Shirley O. Corriher, the author of "CookWise" and a national expert on kitchen science, laughs at the thought of refrigerating so many ingredients, starting with soy sauce and vinegars. But then again, even she refrigerates Tabasco sauce because it is made from chilies that deteriorate and turn brown at room temperature (I guess I burn through mine too fast). Corriher's concern is more for fresh foods, particularly bananas and tomatoes, which are actually damaged by cold storage. But she noted that there is a compelling reason cooks in hot climates like Florida's refrigerate their cornmeal and flour: to keep little bugs from hatching.
According to Corriher, the only reason to refrigerate chutney would be to keep it from losing pungency. And while she said jams and jellies may turn moldy if they're not refrigerated, she added that you can just scrape off the mold and a layer of the condiment underneath and eat fearlessly. (Mold on bread is a different story because the tentacles can bore deep; she advised pitching the whole loaf.)
Asked why so many products that cannot go bad wear the "refrigerate after opening" warning, Corriher said that the fear factor is an element (consider how overheated American homes tend to be). "I think some of it is the producer doesn't want to be sued no matter what," she explained. "But I still can't imagine refrigerating soy sauce."
Neurotic as it is, is there any real harm in compulsive refrigeration? As my very practical upstairs neighbor asked plaintively, "If you have a refrigerator, what difference does it make how much you put in it?" Truth be told, a full refrigerator (or freezer) functions more efficiently than an empty one because there is less space for warm air to enter when the door is opened. But then again, a stuffed one has to work harder, since the air can't circulate.
Worse, needlessly packed refrigerators have ushered in an era of SUV-size kitchen appliances. Devices that were once small iceboxes now commandeer whole walls, and are still growing. (I recently Googled "60-inch refrigerator" and turned up only models that were that wide, not that tall.) Given the shrinking American household and the ballooning American body, do we need these behemoths? Maybe I'm offended because I have a restored 1929 kitchen where the refrigerator fits into only one space, underneath a to-the-ceiling cabinet. That slot is just 5 feet high; even today's trendy pseudo-retro refrigerators tower a good 8 inches above it. If my old one dies, I'm dead.

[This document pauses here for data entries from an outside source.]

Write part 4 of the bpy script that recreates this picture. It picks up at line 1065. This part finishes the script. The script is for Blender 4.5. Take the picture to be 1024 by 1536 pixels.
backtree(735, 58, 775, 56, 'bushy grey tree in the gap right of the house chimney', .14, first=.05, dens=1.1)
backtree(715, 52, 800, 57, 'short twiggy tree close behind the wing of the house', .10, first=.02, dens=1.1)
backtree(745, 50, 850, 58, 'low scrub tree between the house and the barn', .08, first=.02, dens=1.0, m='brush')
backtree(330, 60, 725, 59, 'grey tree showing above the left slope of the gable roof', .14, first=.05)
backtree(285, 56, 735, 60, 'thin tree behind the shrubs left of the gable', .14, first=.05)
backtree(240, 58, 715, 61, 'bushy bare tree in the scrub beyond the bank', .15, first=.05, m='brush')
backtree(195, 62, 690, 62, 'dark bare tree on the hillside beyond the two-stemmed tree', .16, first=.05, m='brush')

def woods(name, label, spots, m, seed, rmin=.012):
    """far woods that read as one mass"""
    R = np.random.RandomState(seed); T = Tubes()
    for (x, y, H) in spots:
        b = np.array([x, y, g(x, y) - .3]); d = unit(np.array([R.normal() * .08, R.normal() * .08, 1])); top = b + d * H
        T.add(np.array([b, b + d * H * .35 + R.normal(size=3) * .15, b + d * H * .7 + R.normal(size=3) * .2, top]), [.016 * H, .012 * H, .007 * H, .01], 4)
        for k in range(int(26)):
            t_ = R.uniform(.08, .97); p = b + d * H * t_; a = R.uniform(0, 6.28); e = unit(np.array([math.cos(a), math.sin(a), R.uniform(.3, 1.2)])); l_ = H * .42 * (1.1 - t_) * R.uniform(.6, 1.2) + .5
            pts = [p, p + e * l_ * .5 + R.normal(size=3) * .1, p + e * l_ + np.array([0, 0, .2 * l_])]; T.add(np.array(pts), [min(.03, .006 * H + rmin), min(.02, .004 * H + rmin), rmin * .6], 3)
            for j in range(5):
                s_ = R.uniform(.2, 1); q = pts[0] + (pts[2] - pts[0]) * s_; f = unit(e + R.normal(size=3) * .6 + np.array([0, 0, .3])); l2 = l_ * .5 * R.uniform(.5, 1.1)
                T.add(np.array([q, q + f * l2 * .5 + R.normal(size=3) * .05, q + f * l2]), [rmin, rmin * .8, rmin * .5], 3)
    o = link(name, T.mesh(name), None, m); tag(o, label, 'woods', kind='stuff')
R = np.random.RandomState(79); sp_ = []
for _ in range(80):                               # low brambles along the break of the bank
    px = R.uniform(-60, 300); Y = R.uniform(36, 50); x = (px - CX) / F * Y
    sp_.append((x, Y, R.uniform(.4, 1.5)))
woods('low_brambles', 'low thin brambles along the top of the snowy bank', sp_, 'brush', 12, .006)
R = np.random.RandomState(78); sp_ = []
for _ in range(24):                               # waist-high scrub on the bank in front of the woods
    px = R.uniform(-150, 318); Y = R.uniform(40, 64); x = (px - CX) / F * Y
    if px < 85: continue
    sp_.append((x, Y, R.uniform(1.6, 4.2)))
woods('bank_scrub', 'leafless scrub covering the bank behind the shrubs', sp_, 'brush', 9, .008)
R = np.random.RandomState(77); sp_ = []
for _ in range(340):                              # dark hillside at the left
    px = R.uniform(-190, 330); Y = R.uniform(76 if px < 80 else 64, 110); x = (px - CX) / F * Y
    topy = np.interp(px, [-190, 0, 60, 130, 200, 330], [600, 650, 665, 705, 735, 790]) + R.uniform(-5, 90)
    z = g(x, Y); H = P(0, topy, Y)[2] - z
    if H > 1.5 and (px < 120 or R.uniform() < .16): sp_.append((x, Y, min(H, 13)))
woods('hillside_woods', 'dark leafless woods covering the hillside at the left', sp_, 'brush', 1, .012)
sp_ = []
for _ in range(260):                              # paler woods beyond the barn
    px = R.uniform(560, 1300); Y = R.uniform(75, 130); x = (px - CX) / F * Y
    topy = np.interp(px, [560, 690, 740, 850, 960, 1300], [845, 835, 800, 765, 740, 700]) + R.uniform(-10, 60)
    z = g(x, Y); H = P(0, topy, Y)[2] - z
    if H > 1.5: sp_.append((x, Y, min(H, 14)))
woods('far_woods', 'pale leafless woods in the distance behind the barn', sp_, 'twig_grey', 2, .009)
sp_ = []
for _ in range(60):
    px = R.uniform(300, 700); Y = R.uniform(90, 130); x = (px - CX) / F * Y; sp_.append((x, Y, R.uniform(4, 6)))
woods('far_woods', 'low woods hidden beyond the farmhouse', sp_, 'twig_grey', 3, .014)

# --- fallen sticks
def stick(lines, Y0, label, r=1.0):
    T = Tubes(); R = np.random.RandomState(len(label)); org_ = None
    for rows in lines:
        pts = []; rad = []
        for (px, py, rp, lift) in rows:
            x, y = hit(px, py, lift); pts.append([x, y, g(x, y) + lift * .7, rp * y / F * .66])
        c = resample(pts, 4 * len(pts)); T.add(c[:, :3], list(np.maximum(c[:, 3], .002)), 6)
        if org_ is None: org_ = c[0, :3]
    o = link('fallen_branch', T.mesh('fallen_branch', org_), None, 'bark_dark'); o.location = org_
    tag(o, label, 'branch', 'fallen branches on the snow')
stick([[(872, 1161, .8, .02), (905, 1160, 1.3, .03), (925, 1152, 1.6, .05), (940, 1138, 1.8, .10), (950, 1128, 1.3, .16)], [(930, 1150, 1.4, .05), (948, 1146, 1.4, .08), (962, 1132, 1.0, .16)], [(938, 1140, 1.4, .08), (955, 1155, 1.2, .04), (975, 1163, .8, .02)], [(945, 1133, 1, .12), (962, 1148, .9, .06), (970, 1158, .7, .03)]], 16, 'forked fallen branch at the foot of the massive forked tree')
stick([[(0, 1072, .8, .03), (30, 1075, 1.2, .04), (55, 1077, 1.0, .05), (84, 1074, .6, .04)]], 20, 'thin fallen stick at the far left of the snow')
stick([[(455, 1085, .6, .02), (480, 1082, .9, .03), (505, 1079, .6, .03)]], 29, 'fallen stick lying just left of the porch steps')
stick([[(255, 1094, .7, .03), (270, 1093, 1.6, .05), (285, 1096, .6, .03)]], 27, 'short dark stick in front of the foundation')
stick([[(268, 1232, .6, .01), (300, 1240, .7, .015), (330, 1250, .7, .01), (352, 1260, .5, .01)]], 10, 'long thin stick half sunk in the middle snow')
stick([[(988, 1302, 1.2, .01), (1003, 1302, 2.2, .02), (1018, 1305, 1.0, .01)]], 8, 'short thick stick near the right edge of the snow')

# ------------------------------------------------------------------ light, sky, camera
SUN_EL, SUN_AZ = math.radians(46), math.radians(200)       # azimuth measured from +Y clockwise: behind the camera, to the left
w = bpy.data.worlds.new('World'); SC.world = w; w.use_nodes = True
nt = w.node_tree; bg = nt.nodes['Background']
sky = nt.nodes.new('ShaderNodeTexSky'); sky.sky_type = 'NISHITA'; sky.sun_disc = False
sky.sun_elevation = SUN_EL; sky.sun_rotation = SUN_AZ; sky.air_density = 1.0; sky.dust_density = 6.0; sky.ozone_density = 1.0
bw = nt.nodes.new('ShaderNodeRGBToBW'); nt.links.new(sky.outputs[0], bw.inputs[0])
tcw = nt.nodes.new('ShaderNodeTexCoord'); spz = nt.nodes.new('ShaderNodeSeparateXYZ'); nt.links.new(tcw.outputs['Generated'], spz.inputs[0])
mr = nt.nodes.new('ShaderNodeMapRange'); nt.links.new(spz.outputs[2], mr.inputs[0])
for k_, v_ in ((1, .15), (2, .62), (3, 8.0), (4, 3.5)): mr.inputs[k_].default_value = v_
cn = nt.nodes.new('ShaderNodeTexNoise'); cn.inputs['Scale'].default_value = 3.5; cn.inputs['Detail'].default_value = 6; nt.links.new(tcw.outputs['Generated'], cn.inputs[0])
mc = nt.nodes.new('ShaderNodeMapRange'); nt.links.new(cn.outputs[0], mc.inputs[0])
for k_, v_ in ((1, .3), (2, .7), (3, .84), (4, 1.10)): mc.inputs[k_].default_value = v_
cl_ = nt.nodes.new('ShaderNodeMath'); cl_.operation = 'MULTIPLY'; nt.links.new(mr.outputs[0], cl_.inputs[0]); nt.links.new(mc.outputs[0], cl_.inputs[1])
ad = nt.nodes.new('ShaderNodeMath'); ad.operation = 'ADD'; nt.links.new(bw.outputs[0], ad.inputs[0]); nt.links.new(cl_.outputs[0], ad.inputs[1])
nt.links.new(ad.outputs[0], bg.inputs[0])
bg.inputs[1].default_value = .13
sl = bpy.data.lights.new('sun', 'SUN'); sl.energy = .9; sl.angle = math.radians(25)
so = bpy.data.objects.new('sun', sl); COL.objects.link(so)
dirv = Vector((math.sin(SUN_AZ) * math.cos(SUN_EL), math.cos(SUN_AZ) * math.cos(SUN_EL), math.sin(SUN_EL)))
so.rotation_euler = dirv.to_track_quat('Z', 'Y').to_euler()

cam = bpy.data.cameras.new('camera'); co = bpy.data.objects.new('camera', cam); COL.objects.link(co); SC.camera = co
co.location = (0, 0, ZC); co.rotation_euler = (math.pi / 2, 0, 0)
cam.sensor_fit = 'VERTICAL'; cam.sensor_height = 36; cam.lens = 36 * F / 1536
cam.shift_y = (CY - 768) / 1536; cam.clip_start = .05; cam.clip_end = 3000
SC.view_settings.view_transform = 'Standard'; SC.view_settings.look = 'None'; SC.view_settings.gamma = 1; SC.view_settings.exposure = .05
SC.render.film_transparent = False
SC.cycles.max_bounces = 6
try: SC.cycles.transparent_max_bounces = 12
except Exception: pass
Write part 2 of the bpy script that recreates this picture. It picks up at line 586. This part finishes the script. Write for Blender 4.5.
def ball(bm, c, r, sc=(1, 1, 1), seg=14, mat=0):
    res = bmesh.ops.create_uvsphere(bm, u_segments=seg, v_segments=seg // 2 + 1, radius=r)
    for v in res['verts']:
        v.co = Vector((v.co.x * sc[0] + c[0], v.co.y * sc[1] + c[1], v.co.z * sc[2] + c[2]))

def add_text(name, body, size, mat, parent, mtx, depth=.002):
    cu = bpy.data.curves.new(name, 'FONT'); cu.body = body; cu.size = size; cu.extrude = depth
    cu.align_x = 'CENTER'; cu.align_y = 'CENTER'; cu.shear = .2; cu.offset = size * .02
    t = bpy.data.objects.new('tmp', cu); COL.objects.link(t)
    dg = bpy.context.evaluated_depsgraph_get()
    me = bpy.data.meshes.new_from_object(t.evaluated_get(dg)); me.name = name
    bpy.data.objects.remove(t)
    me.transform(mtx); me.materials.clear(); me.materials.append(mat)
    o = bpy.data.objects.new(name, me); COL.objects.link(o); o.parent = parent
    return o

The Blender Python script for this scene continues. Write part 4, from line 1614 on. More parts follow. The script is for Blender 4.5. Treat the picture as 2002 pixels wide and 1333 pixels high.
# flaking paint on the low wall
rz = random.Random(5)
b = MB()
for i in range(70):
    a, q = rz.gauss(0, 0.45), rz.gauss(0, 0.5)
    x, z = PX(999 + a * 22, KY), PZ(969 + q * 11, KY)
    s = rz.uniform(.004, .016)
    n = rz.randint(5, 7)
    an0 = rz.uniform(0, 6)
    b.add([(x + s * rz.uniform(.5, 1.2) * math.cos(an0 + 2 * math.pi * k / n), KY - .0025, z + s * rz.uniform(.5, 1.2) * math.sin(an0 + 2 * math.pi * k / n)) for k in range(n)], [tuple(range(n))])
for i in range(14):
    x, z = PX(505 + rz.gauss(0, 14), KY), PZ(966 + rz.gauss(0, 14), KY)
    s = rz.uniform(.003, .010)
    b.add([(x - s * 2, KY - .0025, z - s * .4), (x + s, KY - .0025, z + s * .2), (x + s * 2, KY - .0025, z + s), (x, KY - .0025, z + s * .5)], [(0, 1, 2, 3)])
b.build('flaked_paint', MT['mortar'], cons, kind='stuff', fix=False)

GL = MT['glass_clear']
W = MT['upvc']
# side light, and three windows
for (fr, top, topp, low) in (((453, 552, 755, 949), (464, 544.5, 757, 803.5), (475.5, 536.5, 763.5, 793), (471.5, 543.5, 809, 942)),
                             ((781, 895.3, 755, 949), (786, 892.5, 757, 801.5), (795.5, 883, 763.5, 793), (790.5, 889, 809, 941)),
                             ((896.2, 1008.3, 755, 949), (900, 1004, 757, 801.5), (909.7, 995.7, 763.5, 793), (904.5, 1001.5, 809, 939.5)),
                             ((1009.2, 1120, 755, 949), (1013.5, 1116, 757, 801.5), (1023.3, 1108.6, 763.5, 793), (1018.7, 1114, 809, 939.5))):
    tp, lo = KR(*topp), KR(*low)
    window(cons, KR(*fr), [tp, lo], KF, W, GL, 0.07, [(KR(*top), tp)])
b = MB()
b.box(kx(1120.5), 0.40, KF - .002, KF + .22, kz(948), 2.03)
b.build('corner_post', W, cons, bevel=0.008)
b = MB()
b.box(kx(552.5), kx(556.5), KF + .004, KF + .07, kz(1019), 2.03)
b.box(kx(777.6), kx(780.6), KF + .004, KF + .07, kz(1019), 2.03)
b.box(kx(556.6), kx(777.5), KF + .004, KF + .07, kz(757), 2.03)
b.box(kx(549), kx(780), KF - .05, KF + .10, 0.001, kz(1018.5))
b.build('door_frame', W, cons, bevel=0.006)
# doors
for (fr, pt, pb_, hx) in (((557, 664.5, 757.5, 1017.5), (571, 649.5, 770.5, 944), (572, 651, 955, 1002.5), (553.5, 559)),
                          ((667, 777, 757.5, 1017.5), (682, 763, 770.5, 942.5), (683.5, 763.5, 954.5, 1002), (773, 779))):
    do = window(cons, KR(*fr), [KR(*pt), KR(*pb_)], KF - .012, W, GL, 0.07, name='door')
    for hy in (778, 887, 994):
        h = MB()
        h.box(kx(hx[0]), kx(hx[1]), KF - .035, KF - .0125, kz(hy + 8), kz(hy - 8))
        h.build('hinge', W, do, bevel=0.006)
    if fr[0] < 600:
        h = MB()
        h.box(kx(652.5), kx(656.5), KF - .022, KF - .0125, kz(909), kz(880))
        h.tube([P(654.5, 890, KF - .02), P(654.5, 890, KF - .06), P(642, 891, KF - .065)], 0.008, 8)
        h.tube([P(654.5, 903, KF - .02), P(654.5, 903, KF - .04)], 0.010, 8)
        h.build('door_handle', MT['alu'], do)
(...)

Only my food editor friend Peggy Grodinsky, exiled from pedestrian New York to sprawling Houston, has been able to offer a convincing defense of excessive refrigeration -- as well as a true window into the enervated American soul: "To go buy a grocery item entails driving to a giant depressing mall, parking, entering a giant depressing supermarket where whatever you want is at least two miles away down an unflatteringly lit aisle, scanning your items yourself at the checkout in a snit of frustration, locating your car in the giant lot and ... then driving home in traffic. Any sane person would compulsively refrigerate just to avoid trips to the store."